As I sat in a conference a couple of weeks ago, reflecting on the time I’ve spent over the last year gathering data, I was suddenly filled with a strange panicked thought: why did I interview my participants? The initial answer is obvious: because that’s what you do when you’re trying to find things out about people and what they think — how else are you supposed to know if you don’t ask them? The data I’ve gathered has been more or less what I needed. People have told me about their experiences and as I’ve analysed the data, patterns are starting to emerge in how people talk about their experiences and there have been commonalities that are worth noting.
At the same time, the panic I felt, was the result of wondering, but what if people just told me things that were limited to what I asked about. What if there was something else that I needed to investigate, something beyond the limited questions that I asked and much more important than whatever it was I asked about.
This panic passed relatively quickly as I thought about it more: I had spent a lot of time with people just chatting, visiting them in their organisations and places of worship, having cups of coffee and tea with them, reading the literature, reflecting on my own experiences living in the city for eight and half years. Of course, there would always be limits to the data I collected, but the questions I asked were oriented toward the things I was investigating and the answers have revealed important and noteworthy findings.

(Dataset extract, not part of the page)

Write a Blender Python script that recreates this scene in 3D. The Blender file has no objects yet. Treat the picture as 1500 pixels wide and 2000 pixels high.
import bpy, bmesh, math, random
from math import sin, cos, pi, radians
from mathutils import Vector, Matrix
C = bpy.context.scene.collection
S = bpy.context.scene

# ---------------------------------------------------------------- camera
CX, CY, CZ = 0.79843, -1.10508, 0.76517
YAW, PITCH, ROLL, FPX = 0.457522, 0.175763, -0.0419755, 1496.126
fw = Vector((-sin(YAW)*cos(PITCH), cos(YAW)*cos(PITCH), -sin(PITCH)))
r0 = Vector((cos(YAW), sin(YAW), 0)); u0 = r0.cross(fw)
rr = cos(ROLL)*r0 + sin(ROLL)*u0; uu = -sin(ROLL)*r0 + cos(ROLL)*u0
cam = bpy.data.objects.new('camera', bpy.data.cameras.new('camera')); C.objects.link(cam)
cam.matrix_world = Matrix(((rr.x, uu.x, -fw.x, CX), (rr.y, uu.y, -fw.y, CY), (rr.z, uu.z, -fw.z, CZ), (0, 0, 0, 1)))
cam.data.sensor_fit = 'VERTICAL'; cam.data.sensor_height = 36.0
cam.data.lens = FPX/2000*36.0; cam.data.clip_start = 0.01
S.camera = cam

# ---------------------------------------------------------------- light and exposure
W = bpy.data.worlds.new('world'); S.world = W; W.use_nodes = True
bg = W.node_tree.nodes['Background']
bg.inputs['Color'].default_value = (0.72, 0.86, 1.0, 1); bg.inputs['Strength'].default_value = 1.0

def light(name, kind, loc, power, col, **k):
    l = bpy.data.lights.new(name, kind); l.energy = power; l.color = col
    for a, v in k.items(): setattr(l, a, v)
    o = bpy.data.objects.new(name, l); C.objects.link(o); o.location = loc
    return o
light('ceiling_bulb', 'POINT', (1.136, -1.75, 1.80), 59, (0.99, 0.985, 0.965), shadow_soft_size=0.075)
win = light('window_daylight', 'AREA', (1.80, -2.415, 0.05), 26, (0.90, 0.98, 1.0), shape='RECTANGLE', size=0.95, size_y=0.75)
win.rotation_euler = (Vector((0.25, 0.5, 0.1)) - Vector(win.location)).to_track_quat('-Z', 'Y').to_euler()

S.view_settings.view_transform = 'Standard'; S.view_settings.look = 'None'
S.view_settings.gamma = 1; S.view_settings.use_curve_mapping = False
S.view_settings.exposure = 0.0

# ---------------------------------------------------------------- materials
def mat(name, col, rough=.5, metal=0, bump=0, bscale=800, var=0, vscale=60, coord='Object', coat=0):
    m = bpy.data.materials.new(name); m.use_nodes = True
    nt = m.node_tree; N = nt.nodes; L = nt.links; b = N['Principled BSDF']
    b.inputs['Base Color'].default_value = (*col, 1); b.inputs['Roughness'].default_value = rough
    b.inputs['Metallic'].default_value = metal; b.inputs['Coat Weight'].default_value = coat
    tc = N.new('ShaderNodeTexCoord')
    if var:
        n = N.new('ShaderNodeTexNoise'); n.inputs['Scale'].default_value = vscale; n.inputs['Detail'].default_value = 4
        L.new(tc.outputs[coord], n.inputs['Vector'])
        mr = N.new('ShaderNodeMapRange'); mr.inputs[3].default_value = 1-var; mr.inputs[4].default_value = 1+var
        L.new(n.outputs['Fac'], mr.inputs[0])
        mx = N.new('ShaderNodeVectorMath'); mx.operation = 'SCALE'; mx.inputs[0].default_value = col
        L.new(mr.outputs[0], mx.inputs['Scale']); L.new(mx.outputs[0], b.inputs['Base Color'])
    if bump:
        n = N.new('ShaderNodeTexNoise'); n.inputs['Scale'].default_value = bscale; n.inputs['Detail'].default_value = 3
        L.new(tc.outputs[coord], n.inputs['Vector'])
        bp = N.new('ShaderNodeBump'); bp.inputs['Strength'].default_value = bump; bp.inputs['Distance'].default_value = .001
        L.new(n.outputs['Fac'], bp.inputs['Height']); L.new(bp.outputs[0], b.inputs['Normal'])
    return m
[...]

But I do still wonder if I’ve put too much focus on the interviews as ‘data’ because they are something concrete. Unlike my notes, I treat them as more objective in some way, like they have a kind of truth that’s more tangible. I wonder what other data I could have collected, and what other things I might collect when I expand this project in the future: the recordings of worship services or websites or communications between people in a community. The interview transcripts are certainly not bad and any kind of data that is collected is oriented towards the collector in some way. There’s no magic reality where the researcher can be a kind of Emersonian transparent eyeball perceiving the world. That said, I think it’s important to treat these transcripts as only one part of the project and go back to those original notes I made when I met with people informally and give them another look in light of what I know now at the end of the project.